Another risk is that of a quick redemption, which can lower the yield on a tax lien.  For example, if an investor buys a tax lien yielding 12% that's outstanding for only 6 months, the actual rate of return is 6%.

Perhaps the biggest risk is that the tax lien will not be redeemed and the investor will have to foreclose to recover its investment. Given historically high rates of redemption, especially on single-family residences that are owner-occupied and commercial properties with operating businesses, the risk that the investor will have to foreclose is relatively slim.

Still, it's essential to perform pre-purchase due diligence, just in case the investor winds up with the property. Liggett, who now serves as president of Distressed Real Estate Consulting Services, says his firm combs public and proprietary databases for detailed information on properties. He also gets broker price opinions and real-time photographs on some of the larger properties he's considering buying for clients.

Liggett recommends repeating the due diligence process before starting foreclosure proceedings, because of the time lag between the initial due diligence and when the investor acquires the property.  "A lot can happen to a property, good and bad, in that time period," he says.

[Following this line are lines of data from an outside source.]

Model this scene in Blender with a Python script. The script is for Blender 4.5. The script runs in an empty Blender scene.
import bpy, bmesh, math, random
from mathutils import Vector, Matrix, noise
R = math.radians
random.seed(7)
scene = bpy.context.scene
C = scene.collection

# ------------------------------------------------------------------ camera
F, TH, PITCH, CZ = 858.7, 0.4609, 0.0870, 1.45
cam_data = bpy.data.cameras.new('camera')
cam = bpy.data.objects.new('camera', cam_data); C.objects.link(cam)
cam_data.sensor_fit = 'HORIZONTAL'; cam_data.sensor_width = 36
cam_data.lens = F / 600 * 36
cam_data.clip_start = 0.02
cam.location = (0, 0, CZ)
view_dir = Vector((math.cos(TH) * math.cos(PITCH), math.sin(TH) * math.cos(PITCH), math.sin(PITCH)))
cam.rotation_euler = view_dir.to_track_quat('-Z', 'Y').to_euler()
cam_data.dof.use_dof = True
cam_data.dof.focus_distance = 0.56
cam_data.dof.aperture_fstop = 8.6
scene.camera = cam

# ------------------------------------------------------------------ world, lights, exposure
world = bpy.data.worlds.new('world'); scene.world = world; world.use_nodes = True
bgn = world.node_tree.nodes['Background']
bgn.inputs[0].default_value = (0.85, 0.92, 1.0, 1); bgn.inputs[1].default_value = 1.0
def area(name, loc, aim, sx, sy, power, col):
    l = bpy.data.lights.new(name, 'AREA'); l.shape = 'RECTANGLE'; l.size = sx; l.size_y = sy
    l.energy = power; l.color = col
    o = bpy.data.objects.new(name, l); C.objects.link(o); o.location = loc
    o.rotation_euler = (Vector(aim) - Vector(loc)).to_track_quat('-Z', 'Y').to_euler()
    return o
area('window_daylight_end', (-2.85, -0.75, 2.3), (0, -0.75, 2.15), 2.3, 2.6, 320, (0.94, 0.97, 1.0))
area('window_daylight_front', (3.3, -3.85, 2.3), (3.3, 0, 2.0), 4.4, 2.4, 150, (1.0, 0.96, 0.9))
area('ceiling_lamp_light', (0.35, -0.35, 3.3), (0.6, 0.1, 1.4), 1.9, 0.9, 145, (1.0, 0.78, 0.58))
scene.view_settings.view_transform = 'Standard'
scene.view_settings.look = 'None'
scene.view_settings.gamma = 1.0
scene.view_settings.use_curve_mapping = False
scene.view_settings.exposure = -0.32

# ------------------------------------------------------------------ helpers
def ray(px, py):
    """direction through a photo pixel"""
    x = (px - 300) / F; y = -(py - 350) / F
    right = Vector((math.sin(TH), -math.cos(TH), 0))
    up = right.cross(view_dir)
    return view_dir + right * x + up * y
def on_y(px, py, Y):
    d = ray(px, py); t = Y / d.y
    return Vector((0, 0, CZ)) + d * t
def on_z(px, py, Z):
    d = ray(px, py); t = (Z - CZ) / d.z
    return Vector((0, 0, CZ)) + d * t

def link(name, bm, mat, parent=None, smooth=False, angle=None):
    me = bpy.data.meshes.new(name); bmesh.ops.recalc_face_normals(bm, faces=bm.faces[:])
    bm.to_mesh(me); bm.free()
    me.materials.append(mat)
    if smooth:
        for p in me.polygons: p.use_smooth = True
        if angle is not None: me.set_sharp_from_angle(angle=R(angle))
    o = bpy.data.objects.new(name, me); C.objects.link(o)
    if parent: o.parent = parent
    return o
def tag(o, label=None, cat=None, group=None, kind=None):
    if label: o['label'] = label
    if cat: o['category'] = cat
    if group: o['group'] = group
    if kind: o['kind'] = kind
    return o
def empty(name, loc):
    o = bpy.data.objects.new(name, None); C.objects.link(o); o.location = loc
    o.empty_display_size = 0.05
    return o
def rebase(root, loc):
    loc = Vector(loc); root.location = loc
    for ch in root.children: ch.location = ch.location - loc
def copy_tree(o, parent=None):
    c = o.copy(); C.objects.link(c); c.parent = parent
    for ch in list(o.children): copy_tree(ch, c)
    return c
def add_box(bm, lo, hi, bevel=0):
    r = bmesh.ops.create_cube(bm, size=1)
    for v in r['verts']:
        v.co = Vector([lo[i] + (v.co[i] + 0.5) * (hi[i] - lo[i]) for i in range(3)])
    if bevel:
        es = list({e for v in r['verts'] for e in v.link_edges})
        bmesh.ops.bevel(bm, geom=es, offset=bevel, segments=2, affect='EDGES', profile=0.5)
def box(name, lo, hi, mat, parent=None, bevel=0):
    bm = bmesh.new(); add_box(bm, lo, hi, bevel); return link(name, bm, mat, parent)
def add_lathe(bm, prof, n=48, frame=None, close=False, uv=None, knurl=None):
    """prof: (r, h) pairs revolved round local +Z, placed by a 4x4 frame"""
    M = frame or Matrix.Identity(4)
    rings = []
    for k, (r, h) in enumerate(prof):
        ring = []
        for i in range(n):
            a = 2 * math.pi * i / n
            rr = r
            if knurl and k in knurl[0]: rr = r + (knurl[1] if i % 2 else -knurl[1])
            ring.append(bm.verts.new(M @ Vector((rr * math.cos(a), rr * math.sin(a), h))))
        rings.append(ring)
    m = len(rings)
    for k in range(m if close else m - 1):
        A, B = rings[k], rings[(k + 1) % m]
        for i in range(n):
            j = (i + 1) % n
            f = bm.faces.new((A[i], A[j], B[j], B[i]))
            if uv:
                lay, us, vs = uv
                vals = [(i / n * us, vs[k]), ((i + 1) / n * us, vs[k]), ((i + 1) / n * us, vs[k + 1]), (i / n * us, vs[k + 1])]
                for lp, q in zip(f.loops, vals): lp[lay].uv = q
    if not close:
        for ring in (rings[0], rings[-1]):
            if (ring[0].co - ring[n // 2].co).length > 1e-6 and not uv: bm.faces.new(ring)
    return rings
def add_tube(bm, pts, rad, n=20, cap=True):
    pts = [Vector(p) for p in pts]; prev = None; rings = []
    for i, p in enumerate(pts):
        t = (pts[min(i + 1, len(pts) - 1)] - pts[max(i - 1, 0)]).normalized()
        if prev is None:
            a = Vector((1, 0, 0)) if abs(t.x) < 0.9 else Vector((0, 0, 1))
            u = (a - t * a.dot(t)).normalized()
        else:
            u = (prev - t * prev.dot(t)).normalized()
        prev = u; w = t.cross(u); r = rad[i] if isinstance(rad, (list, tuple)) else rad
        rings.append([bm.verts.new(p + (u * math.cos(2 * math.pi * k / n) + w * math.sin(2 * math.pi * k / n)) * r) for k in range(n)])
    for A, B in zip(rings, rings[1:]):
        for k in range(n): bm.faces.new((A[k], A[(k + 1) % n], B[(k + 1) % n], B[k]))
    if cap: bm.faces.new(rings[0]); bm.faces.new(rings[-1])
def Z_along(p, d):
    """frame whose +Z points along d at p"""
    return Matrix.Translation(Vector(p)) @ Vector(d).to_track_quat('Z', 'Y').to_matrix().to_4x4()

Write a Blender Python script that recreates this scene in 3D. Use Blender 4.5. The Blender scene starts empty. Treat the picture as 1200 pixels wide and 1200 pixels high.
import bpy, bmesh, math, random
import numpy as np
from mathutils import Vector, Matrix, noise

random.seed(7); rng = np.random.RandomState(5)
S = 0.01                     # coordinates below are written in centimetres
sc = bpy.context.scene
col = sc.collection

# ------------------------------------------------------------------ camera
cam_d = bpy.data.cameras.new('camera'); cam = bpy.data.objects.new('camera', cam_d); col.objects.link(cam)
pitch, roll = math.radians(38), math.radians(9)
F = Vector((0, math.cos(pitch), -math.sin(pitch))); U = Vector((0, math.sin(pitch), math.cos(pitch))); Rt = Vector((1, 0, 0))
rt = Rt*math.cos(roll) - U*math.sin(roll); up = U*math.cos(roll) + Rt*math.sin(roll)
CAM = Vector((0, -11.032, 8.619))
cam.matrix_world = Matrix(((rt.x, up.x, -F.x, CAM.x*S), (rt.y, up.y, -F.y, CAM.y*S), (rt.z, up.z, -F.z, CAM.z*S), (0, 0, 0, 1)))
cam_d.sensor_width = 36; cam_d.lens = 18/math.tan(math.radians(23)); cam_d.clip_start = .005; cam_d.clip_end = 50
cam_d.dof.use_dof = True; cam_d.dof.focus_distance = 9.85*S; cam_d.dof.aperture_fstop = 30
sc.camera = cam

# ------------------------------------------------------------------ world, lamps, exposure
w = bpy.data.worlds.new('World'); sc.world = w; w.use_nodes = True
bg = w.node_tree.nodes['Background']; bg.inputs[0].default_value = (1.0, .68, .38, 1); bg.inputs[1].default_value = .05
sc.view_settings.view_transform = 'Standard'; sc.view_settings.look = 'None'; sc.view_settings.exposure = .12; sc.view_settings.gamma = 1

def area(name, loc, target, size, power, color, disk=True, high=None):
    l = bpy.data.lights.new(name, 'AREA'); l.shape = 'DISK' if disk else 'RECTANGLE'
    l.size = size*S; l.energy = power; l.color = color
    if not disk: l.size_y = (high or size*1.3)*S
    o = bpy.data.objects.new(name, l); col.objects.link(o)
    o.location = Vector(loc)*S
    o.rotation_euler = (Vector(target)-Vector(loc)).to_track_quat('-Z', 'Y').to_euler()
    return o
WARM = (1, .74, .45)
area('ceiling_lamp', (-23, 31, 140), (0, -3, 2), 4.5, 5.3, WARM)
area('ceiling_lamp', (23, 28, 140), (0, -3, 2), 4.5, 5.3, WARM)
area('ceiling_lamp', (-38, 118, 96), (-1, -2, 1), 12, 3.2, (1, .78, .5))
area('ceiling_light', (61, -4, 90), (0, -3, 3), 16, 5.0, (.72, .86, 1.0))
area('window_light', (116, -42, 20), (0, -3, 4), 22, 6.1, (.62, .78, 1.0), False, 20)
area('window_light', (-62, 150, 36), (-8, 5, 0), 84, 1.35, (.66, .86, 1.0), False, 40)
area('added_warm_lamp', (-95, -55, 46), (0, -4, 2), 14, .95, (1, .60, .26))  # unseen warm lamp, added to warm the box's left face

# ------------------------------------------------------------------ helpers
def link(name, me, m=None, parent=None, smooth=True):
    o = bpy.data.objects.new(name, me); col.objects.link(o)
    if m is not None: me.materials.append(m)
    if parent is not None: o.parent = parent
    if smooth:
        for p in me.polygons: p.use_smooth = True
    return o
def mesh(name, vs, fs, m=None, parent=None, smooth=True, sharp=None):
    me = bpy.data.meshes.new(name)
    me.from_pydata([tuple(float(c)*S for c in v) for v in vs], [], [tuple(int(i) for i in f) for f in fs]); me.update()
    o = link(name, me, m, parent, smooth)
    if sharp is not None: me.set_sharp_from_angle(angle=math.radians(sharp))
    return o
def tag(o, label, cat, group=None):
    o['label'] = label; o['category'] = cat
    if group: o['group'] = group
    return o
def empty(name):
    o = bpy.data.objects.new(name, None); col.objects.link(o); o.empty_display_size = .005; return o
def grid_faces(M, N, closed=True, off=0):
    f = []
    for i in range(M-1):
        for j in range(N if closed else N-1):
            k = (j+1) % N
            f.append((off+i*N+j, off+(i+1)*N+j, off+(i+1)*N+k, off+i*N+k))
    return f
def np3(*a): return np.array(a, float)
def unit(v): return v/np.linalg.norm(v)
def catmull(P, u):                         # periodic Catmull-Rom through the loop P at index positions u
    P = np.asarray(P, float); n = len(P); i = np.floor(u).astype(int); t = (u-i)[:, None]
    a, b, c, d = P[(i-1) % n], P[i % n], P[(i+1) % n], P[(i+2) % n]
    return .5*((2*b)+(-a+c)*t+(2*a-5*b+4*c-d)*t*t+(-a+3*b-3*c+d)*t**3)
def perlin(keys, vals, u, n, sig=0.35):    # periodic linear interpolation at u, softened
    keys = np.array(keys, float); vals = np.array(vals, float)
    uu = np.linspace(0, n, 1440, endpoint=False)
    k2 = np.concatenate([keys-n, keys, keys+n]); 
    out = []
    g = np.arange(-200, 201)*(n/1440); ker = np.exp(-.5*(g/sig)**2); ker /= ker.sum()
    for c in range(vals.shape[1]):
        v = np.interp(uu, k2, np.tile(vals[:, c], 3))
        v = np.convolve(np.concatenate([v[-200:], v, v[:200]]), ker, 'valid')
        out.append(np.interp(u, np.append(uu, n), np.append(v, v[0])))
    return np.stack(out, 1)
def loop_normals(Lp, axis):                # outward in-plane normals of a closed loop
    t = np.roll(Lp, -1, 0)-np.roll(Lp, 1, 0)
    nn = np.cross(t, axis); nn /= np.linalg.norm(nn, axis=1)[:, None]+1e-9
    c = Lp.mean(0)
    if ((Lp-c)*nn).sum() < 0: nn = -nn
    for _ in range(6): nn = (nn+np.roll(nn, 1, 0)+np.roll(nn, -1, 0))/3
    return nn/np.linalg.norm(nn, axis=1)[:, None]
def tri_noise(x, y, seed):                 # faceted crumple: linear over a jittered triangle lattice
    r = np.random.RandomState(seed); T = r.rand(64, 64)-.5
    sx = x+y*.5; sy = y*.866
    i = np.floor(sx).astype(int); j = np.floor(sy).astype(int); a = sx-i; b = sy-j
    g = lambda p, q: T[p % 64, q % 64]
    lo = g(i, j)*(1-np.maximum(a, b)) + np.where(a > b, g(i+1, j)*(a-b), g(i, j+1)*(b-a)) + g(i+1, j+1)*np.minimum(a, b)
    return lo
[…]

There's one more important consideration if advisors and their clients decide the potential rewards of investing in tax liens outweigh the risks-taxes.  The bad news is that profits from tax lien investing are taxed as ordinary income. The good news is that IRS rules permit investing in tax liens within tax-advantaged retirement accounts.

Friedman says one solution is to set up a multi-member LLC and make one of the members a self-directed IRA. His firm provides this service to wealthy investors. "It can be done, it's just a little tricky.  High-net-worth individuals know better than any of us that it's not how much you make, it's how much you keep," he says.

A Controversial Investment
According to NTLA Executive Director Brad Westover, most local governments fund about 35% to 85% of their budgets through real estate taxes. When property owners don't pay their taxes, city and county governments have only three choices:  reduce services, increase taxes on those who do pay or borrow to cover budgetary shortfalls.

While auctioning off tax liens may cause hardship for property owners who must pay interest on their tax debt, the counter-argument is that local governments need cash flow to provide basic services, such as policing, fire protection and public education.

Nevertheless, the perception that investors are taking advantage of hapless property owners is one reason that most investors establish limited liability companies, trusts or other entities to bid on tax liens. Family offices and affluent investors in particular may not want to be publicly identified with an industry that critics say benefits from the economic misfortune of others.

The U.S. Department of Justice has recently prosecuted several high-profile cases of illegal bid rigging at tax lien auctions.  Some cases still under investigation allegedly involve tax lien servicers, hedge funds and banks.